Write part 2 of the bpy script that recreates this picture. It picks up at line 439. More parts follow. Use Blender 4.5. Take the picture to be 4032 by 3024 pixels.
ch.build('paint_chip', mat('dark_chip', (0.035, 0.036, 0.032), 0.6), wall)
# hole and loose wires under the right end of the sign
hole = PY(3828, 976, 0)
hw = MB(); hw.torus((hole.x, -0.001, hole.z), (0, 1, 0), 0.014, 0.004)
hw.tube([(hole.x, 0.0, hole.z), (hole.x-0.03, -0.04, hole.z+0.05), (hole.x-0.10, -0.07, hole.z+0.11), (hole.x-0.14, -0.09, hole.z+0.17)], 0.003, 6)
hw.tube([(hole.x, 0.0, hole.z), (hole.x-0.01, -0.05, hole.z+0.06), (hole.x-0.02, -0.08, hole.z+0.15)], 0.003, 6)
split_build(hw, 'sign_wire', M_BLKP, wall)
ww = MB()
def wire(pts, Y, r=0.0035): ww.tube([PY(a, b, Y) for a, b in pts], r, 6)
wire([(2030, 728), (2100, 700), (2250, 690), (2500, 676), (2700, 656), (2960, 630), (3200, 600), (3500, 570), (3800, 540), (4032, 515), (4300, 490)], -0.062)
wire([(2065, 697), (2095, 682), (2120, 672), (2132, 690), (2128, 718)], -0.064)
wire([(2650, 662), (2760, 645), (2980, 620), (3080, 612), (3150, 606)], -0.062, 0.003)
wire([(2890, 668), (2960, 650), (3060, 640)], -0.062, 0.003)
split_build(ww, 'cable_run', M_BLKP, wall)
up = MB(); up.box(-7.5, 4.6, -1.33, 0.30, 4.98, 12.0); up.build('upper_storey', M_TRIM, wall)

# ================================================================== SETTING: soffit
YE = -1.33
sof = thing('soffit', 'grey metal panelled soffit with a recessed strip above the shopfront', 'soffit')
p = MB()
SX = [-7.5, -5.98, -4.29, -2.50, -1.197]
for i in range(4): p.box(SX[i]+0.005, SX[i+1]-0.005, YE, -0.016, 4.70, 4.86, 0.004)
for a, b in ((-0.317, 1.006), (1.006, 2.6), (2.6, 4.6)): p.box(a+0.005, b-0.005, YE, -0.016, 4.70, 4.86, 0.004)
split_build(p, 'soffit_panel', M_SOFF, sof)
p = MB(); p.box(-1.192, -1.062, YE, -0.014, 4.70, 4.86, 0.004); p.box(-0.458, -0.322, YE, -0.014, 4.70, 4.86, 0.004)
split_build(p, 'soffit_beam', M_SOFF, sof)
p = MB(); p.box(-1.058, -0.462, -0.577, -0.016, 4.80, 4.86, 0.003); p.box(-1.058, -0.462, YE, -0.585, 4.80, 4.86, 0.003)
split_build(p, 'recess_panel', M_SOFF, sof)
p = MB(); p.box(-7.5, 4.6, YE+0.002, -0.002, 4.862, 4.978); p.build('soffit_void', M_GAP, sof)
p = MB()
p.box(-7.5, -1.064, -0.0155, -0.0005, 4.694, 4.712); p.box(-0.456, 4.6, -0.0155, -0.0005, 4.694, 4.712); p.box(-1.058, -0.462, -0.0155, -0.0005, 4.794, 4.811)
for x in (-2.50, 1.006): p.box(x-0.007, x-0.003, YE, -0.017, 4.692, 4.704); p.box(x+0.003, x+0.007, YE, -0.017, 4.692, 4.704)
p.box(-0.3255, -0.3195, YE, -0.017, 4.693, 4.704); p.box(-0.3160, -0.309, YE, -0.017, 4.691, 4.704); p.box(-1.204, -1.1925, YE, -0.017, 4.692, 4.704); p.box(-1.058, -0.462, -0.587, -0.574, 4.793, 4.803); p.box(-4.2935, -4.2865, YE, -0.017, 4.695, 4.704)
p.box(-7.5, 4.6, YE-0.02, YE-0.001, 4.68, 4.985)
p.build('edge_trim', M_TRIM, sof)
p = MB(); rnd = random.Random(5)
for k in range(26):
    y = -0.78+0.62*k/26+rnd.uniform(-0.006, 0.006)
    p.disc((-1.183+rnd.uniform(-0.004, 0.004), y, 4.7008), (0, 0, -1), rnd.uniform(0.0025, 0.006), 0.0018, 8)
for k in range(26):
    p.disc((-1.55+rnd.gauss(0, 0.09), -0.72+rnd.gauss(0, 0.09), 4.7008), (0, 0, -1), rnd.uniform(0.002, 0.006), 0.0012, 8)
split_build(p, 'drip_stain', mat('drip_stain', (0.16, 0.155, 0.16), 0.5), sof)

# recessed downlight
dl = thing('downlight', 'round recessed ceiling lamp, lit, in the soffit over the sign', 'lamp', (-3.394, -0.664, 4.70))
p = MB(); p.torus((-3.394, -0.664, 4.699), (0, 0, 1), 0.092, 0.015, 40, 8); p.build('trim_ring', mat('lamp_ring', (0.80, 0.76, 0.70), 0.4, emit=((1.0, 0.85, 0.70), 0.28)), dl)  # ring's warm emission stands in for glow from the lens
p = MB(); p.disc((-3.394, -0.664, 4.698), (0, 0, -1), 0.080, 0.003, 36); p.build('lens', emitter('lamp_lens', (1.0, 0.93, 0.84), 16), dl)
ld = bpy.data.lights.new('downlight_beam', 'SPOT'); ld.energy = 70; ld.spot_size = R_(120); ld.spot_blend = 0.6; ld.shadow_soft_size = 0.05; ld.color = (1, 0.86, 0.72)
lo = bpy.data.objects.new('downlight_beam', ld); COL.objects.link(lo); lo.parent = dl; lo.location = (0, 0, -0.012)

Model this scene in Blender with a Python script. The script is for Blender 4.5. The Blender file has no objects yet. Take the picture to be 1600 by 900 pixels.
== == ==
Task to carry out — Copy out each record from above, exactly.

The reply —
Write part 2 of the bpy script that recreates this picture. It picks up at line 439. More parts follow. Use Blender 4.5. Take the picture to be 4032 by 3024 pixels.
ch.build('paint_chip', mat('dark_chip', (0.035, 0.036, 0.032), 0.6), wall)
# hole and loose wires under the right end of the sign
hole = PY(3828, 976, 0)
hw = MB(); hw.torus((hole.x, -0.001, hole.z), (0, 1, 0), 0.014, 0.004)
hw.tube([(hole.x, 0.0, hole.z), (hole.x-0.03, -0.04, hole.z+0.05), (hole.x-0.10, -0.07, hole.z+0.11), (hole.x-0.14, -0.09, hole.z+0.17)], 0.003, 6)
hw.tube([(hole.x, 0.0, hole.z), (hole.x-0.01, -0.05, hole.z+0.06), (hole.x-0.02, -0.08, hole.z+0.15)], 0.003, 6)
split_build(hw, 'sign_wire', M_BLKP, wall)
ww = MB()
def wire(pts, Y, r=0.0035): ww.tube([PY(a, b, Y) for a, b in pts], r, 6)
wire([(2030, 728), (2100, 700), (2250, 690), (2500, 676), (2700, 656), (2960, 630), (3200, 600), (3500, 570), (3800, 540), (4032, 515), (4300, 490)], -0.062)
wire([(2065, 697), (2095, 682), (2120, 672), (2132, 690), (2128, 718)], -0.064)
wire([(2650, 662), (2760, 645), (2980, 620), (3080, 612), (3150, 606)], -0.062, 0.003)
wire([(2890, 668), (2960, 650), (3060, 640)], -0.062, 0.003)
split_build(ww, 'cable_run', M_BLKP, wall)
up = MB(); up.box(-7.5, 4.6, -1.33, 0.30, 4.98, 12.0); up.build('upper_storey', M_TRIM, wall)

# ================================================================== SETTING: soffit
YE = -1.33
sof = thing('soffit', 'grey metal panelled soffit with a recessed strip above the shopfront', 'soffit')
p = MB()
SX = [-7.5, -5.98, -4.29, -2.50, -1.197]
for i in range(4): p.box(SX[i]+0.005, SX[i+1]-0.005, YE, -0.016, 4.70, 4.86, 0.004)
for a, b in ((-0.317, 1.006), (1.006, 2.6), (2.6, 4.6)): p.box(a+0.005, b-0.005, YE, -0.016, 4.70, 4.86, 0.004)
split_build(p, 'soffit_panel', M_SOFF, sof)
p = MB(); p.box(-1.192, -1.062, YE, -0.014, 4.70, 4.86, 0.004); p.box(-0.458, -0.322, YE, -0.014, 4.70, 4.86, 0.004)
split_build(p, 'soffit_beam', M_SOFF, sof)
p = MB(); p.box(-1.058, -0.462, -0.577, -0.016, 4.80, 4.86, 0.003); p.box(-1.058, -0.462, YE, -0.585, 4.80, 4.86, 0.003)
split_build(p, 'recess_panel', M_SOFF, sof)
p = MB(); p.box(-7.5, 4.6, YE+0.002, -0.002, 4.862, 4.978); p.build('soffit_void', M_GAP, sof)
p = MB()
p.box(-7.5, -1.064, -0.0155, -0.0005, 4.694, 4.712); p.box(-0.456, 4.6, -0.0155, -0.0005, 4.694, 4.712); p.box(-1.058, -0.462, -0.0155, -0.0005, 4.794, 4.811)
for x in (-2.50, 1.006): p.box(x-0.007, x-0.003, YE, -0.017, 4.692, 4.704); p.box(x+0.003, x+0.007, YE, -0.017, 4.692, 4.704)
p.box(-0.3255, -0.3195, YE, -0.017, 4.693, 4.704); p.box(-0.3160, -0.309, YE, -0.017, 4.691, 4.704); p.box(-1.204, -1.1925, YE, -0.017, 4.692, 4.704); p.box(-1.058, -0.462, -0.587, -0.574, 4.793, 4.803); p.box(-4.2935, -4.2865, YE, -0.017, 4.695, 4.704)
p.box(-7.5, 4.6, YE-0.02, YE-0.001, 4.68, 4.985)
p.build('edge_trim', M_TRIM, sof)
p = MB(); rnd = random.Random(5)
for k in range(26):
    y = -0.78+0.62*k/26+rnd.uniform(-0.006, 0.006)
    p.disc((-1.183+rnd.uniform(-0.004, 0.004), y, 4.7008), (0, 0, -1), rnd.uniform(0.0025, 0.006), 0.0018, 8)
for k in range(26):
    p.disc((-1.55+rnd.gauss(0, 0.09), -0.72+rnd.gauss(0, 0.09), 4.7008), (0, 0, -1), rnd.uniform(0.002, 0.006), 0.0012, 8)
split_build(p, 'drip_stain', mat('drip_stain', (0.16, 0.155, 0.16), 0.5), sof)

# recessed downlight
dl = thing('downlight', 'round recessed ceiling lamp, lit, in the soffit over the sign', 'lamp', (-3.394, -0.664, 4.70))
p = MB(); p.torus((-3.394, -0.664, 4.699), (0, 0, 1), 0.092, 0.015, 40, 8); p.build('trim_ring', mat('lamp_ring', (0.80, 0.76, 0.70), 0.4, emit=((1.0, 0.85, 0.70), 0.28)), dl)  # ring's warm emission stands in for glow from the lens
p = MB(); p.disc((-3.394, -0.664, 4.698), (0, 0, -1), 0.080, 0.003, 36); p.build('lens', emitter('lamp_lens', (1.0, 0.93, 0.84), 16), dl)
ld = bpy.data.lights.new('downlight_beam', 'SPOT'); ld.energy = 70; ld.spot_size = R_(120); ld.spot_blend = 0.6; ld.shadow_soft_size = 0.05; ld.color = (1, 0.86, 0.72)
lo = bpy.data.objects.new('downlight_beam', ld); COL.objects.link(lo); lo.parent = dl; lo.location = (0, 0, -0.012)

Model this scene in Blender with a Python script. The script is for Blender 4.5. The Blender file has no objects yet. Take the picture to be 1600 by 900 pixels.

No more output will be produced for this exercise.